Coming out to my mother was possibly one of the hardest and most draining tasks I have ever had to endure in my short life.

The moment itself was not short of tears, anger and a plethora of questions, but I knew I was ready. Recently, Time magazine featured a detailed look into gay teenagers in America. The article states that statistically, more gay teenagers are coming out to their parents at younger ages. But are these teenagers really ready for the aftermath? What may happen when you combine the worse possible outcomes after disclosing to your parents? The rare, yet still contingent, reversion back into the closet.

Some teenagers, due to fear of both their parents and themselves, will head backwards into a state of denial and lack of self-acceptance. This psychologically damaging state is overlooked by society and can have severe repercussions in the long run.

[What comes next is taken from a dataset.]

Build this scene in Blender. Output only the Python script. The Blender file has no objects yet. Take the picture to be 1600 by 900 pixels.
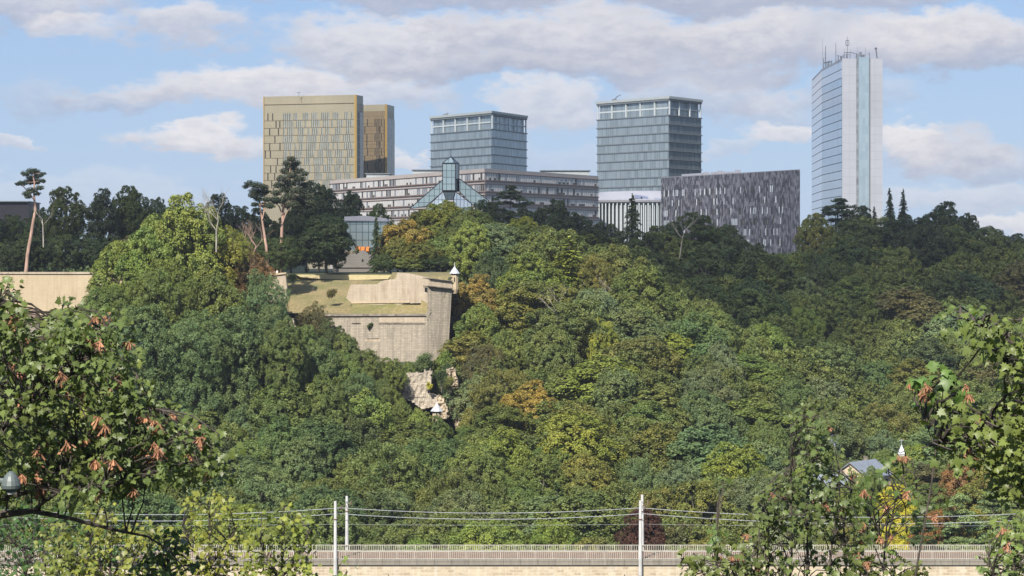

Denial, when used correctly, can be an effective tool, in a temporary sense. It helps shield a person from a painful message or realization. A defense mechanism is quickly constructed in order to protect the status quo and ward off any “impure thoughts.”

Disclosing one’s sexuality is not to be taken lightly. Self-confidence is of utmost importance when deciding to come out. Confusion on your part will undoubtedly decrease your parents’ confidence in your judgment. A high dose of positive self-image is going to be necessary in order to respond to your parents’ uncertain reactions.

During disclosure, some parents will think they have lost control of their child. Chances are, they will respond based on a lifetime of information from a homophobic society. They’ll blame outside factors including, but not limited to, the media and schooling as the main culprits of their child’s “problem.” Some will stop at nothing in order to regain control, even if it’s through subtle manipulation, such as financial threats, living situations and ethical and moral stances. These methods seem to be extreme. Parents, however, do not use them because they hate their children.

Parents want the best for their children. They want them to live successful and productive lives, and living a gay lifestyle is not on the agenda. Your job, as gay adolescents, is to provide your parents with the most useful resources and knowledge of your sexual orientation. It is often the fear of the unknown that inhibits parents from understanding their own children. This is the foundation for a positive and healthy relationship.

And this is what happened with my mother and me. With time, not only was she able to accept me for who I was, but also, became my No. 1 fan.